Both lost their government jobs after Jimmy Carter defeated Ford in 1976. Amos became executive director of the Association of American Railroads, and soon started painting again.
It started with a series of landscape paintings for the couple’s four children. With his family’s encouragement, Amos entered one in a competition and won a ribbon.
Next he sold a painting for $1,000. “It was very encouraging,” he said.
By the time he left the railroad association in 1984, Amos had been commissioned to produce six paintings for the Baltimore & Ohio Railroad Co., then part of the Chessie System, predecessor to CSX.
“I didn’t retire to paint — I changed careers,” Amos said.
Other customers have included Safetran Systems Corp., Sea-Land Service Inc., Delaware Otsego Corp. and many private individuals in Cumberland, where the Amoses lived for 15 years.
Amos also worked as executive director of Cumberland’s chamber of commerce, and he was a volunteer at the Western Maryland Scenic Railroad, a Cumberland tourist attraction with a 1916 steam locomotive.

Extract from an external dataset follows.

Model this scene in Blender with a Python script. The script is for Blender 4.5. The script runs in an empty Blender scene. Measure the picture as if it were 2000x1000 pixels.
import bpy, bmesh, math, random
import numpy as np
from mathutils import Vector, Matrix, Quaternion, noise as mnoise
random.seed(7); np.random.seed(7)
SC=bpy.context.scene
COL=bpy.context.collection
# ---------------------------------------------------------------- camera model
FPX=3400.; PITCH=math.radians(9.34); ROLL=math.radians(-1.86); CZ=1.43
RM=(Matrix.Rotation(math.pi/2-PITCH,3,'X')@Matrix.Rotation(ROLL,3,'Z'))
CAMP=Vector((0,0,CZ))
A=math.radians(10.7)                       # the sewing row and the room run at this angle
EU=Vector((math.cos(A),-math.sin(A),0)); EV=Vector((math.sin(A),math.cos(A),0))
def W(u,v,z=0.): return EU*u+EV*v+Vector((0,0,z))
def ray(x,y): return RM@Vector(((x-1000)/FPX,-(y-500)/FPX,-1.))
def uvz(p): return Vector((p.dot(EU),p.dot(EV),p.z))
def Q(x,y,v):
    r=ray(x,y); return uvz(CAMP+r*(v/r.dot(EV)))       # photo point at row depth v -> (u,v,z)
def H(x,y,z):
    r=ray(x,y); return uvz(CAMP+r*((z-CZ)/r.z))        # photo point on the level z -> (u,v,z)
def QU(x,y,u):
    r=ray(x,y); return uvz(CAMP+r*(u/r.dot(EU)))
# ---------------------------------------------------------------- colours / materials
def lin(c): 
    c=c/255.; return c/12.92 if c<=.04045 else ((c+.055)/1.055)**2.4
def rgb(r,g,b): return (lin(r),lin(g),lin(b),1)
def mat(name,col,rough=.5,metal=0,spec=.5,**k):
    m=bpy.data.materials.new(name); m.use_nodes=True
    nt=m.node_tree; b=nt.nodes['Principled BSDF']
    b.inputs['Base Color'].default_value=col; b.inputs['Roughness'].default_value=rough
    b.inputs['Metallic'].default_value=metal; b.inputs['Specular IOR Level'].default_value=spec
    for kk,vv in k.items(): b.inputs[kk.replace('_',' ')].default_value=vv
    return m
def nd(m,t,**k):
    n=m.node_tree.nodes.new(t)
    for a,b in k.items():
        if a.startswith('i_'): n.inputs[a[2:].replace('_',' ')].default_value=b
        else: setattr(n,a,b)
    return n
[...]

Amos’ first calendar was published last year, attesting to what Bartik said is the growing popularity of railroad art.
Amos is less renowned than Howard Fogg or Ted Rose, two late locomotive painters of note, but “he’s starting to get some national recognition,” Bartik said. “Certainly, in Cumberland and the Mid-Atlantic area, he is recognized as THE railroad artist.”